Using Testing Resources Most Effectively
Like everything else, software testing resources (i.e., time, people, machines) are always limited and never enough. The goal is to produce a high quality product. The challenge is how to most effectively use the available resources to achieve the goal.
One approach is to spend most of your testing resources on the code that is most often used by your customers.
The Pareto Principle for Testing
There is a general rule of thumb that your customers spend 80% of their time using only 20% of the features of your product. You should determine that 20% and test it to make it bulletproof. The trick is to identify that 20%, and then tune your tests appropriately.
Data Collection
The first step is to identify the most frequently used 20% of the product and what code that represents. Using our counting Performance Profiling tool, you can see exactly which parts of your code are executed the most.
Preparation
Use the tool to create a version of your source code that will count the number of times that each section of code is executed. Create a copy of your product as you normally would: compile and package it in an installer, for example.
Collection
Provide the instrumented version of your product to your QA group or a carefully selected set of customers. If you use your QA group for data collection, then they need representative Use Cases from your customers (and possibly some representative data). Have them execute all of the Use Cases.

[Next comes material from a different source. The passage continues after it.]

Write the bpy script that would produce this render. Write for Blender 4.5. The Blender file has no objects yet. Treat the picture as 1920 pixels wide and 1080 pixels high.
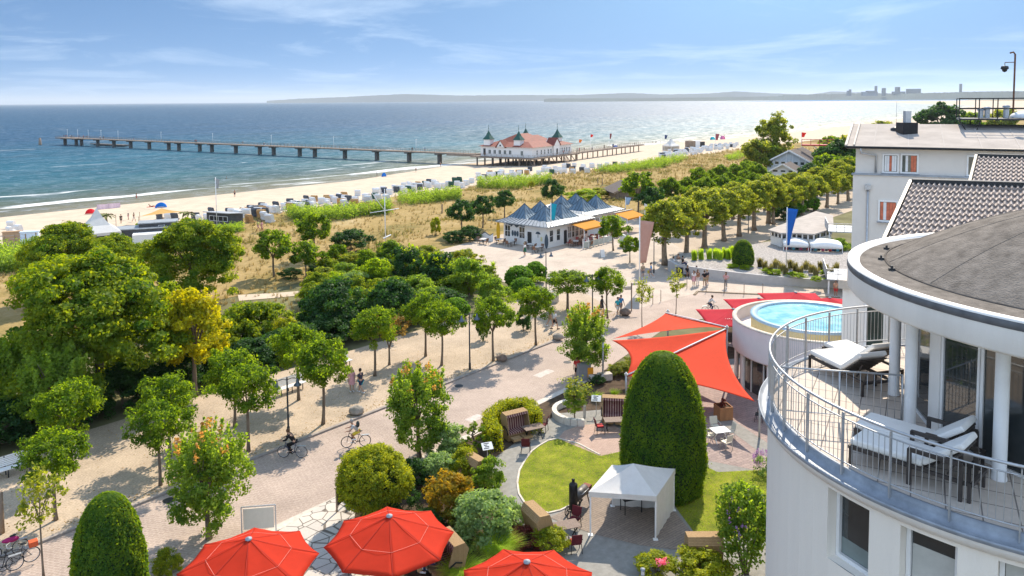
import bpy, math, random
import numpy as np
from mathutils import Vector, Matrix
random.seed(7)
R = math.radians
scene = bpy.context.scene
COL = scene.collection
# ------------------------------------------------ camera, sky, sun, exposure
FPX, CH, PITCH, ROLL = 1450.0, 20.5, R(4.0), R(-0.45)
OCY = 187.5 + FPX*math.tan(PITCH)
cam = bpy.data.cameras.new('camera'); camo = bpy.data.objects.new('camera', cam); COL.objects.link(camo)
cam.sensor_width = 36.0; cam.lens = FPX/1920*36.0; cam.shift_y = -(540-OCY)/1920
cam.clip_start = 0.5; cam.clip_end = 150000
CAMR = Matrix.Rotation(R(90)-PITCH, 3, 'X') @ Matrix.Rotation(ROLL, 3, 'Z')
camo.matrix_world = Matrix.Translation((0, 0, CH)) @ CAMR.to_4x4()
scene.camera = camo
SUN_EL, SUN_AZ = R(44), R(21)                      # azimuth measured from +Y towards +X
sun = bpy.data.lights.new('sun', 'SUN'); suno = bpy.data.objects.new('sun', sun); COL.objects.link(suno)
sun.energy = 3.25; sun.angle = R(0.55); sun.color = (1.0, 0.885, 0.73)
SDIR = Vector((math.sin(SUN_AZ)*math.cos(SUN_EL), math.cos(SUN_AZ)*math.cos(SUN_EL), math.sin(SUN_EL)))
suno.rotation_euler = SDIR.to_track_quat('Z', 'Y').to_euler()
w = bpy.data.worlds.new('World'); scene.world = w; w.use_nodes = True
nt = w.node_tree; N = nt.nodes; L = nt.links
bg = N['Background']; bg.inputs[1].default_value = 0.15
tc = N.new('ShaderNodeTexCoord'); sp = N.new('ShaderNodeSeparateXYZ'); L.new(tc.outputs['Generated'], sp.inputs[0])
ab = N.new('ShaderNodeMath'); ab.operation = 'ABSOLUTE'; L.new(sp.outputs[2], ab.inputs[0])
ma = N.new('ShaderNodeMath'); ma.operation = 'MULTIPLY_ADD'; L.new(ab.outputs[0], ma.inputs[0]); ma.inputs[1].default_value = 5.0; ma.inputs[2].default_value = 0.22
cb = N.new('ShaderNodeCombineXYZ'); L.new(sp.outputs[0], cb.inputs[0]); L.new(sp.outputs[1], cb.inputs[1]); L.new(ma.outputs[0], cb.inputs[2])
nm = N.new('ShaderNodeVectorMath'); nm.operation = 'NORMALIZE'; L.new(cb.outputs[0], nm.inputs[0])
sky = N.new('ShaderNodeTexSky'); sky.sky_type = 'NISHITA'; sky.sun_disc = False
sky.sun_elevation = SUN_EL; sky.sun_rotation = SUN_AZ; sky.air_density = 1.0; sky.dust_density = 0.35; sky.ozone_density = 2.6
L.new(nm.outputs[0], sky.inputs[0])
# thin cirrus: noise on the sky direction, projected on a high flat layer
dv = N.new('ShaderNodeVectorMath'); dv.operation = 'DIVIDE'
zz = N.new('ShaderNodeMath'); zz.operation = 'ADD'; zz.inputs[1].default_value = 0.06; L.new(ab.outputs[0], zz.inputs[0])
c3 = N.new('ShaderNodeCombineXYZ'); [L.new(zz.outputs[0], c3.inputs[i]) for i in range(3)]
L.new(tc.outputs['Generated'], dv.inputs[0]); L.new(c3.outputs[0], dv.inputs[1])
mp = N.new('ShaderNodeMapping'); mp.inputs['Scale'].default_value = (0.35, 0.30, 0.0); mp.inputs['Location'].default_value = (1.3, .4, 0); L.new(dv.outputs[0], mp.inputs[0])
no = N.new('ShaderNodeTexNoise'); no.inputs['Scale'].default_value = 1.6; no.inputs['Detail'].default_value = 9; no.inputs['Roughness'].default_value = .62
no.inputs['Distortion'].default_value = .7; L.new(mp.outputs[0], no.inputs[0])
rp = N.new('ShaderNodeValToRGB'); rp.color_ramp.elements[0].position = .50; rp.color_ramp.elements[1].position = .86
rp.color_ramp.elements[1].color = (.55, .55, .55, 1); L.new(no.outputs[0], rp.inputs[0])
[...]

If you send the product to a customer, let them use the product in their normal manner for some period of time such as a couple of days or a week. If the customer performs periodic acts such as monthly accounting, be sure to include those activities in your data collection.
Analysis
Once you have collected the data, you can analyze it with our Profile Display Tool and report. The display tool provides a graphical view of the program; the report is a textual view that is also available in XML format. You can now plainly see what parts of your code are used the most in regular use.
Verification
Now that you have this data, configure your testing to exercise the code that you have identified. How can you be sure that you are in fact testing the code identified by the Profiling Tool? You can use our Test (Code) Coverage tool. Similar to the Profiler tool, it instruments your code. You run your test suite on this code. Rather than an execution count, it provides data about whether or not a section of code has been executed by your test suite.